Avec le SME Development Certificate, les autorités ont mis en place un scheme pour encourager la création d’entreprises dans les secteurs prioritaires d’avenir. Ce qui inclut l’océanie, l’agribusiness, le biofarming, l’artisanat, le secteur manufacturier en général, les technologies de l’information et de la communication (TIC), etc. Sous ce projet, une personne obtient jusqu’à 80 % de l’investissement de son capital. 

Ce programme vise à donner la chance aux jeunes d’entrer dans l’entrepreneuriat. Nous voulons créer une nouvelle génération d’entrepreneurs. Nous réalisons que nous avons une génération d’entrepreneurs qui vieillit et qui avait commencé dans les années 80. Aujourd’hui, celle-ci arrive à bout de souffle. Et il n’y a pas de relève. 

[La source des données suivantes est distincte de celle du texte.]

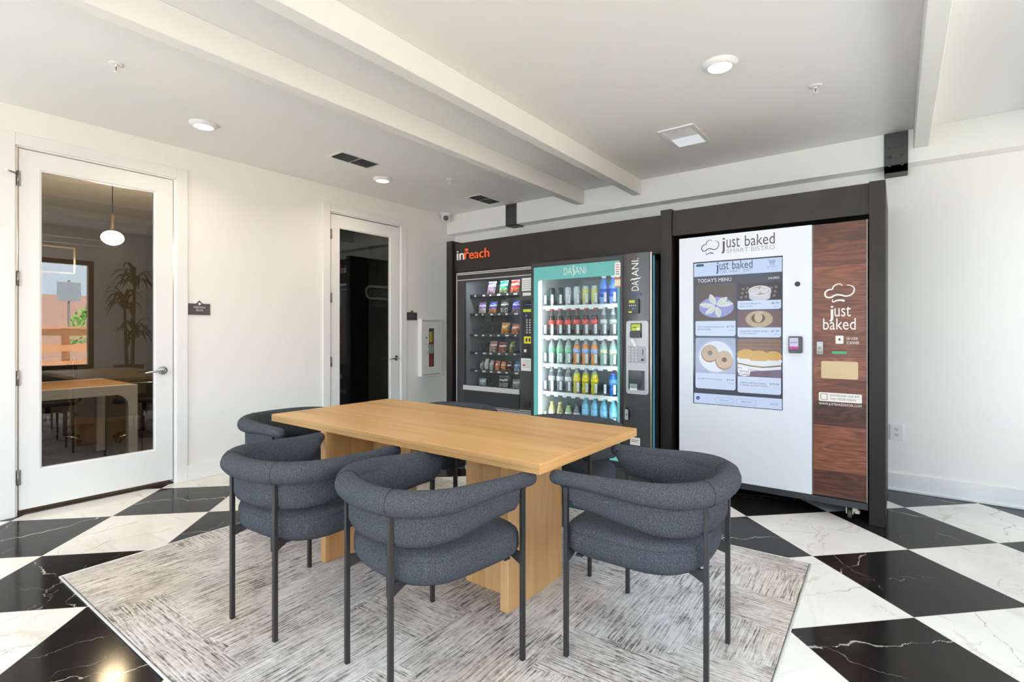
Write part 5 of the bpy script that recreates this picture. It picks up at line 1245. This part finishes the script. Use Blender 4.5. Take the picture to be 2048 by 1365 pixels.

D’un autre côté, les jeunes sont plus éduqués. Faire du business aujourd’hui, même avec un diplôme universitaire, c’est tout aussi intéressant. Par exemple, les jeunes peuvent entrer dans les TIC développer des applications, des sites Web, etc. Dans l’agriculture, Benjamin Netanyahu disait que ce secteur incarnait 95 % de technologie et 5 % de main-d’œuvre en Israël dans les années 70. Avec cette idée, le désert s’est transformé en exportateur de fruits et légumes.

Quand on dit aux jeunes d’entrer dans l’agribusiness, ce n’est pas pour prendre le panier et la pioche pour aller aux champs. Néanmoins, ils peuvent faire de la culture en serre avec un système informatisé, gérer la production et l’irrigation automatiquement, faire du biofarming, etc. On veut changer l’image traditionnaliste des PME qui se résume souvent à l’artisanat. On veut créer des PME qui ont des capacités et qui peuvent, fort de leurs formations, rehausser le niveau et la qualité des produits. 

Profil………………………
Qui est-il ? 

À 59 ans, Phalraj Servansingh a travaillé comme goûteur de thé en Angleterre. À Maurice, il a effectué des études en Business Management et a travaillé pour le groupe Rogers. Débutant comme stock controller chez Galaxy, il a gravi les échelons et a été promu Logistics Manager. Après avoir lancé son service de consulting dans les années 2000, il a été conseiller municipal à Port-Louis à partir de 2001. De 2013 à 2014, il a été adjoint au lord maire. Et depuis 2015, il est le Managing Director de la SMEDA.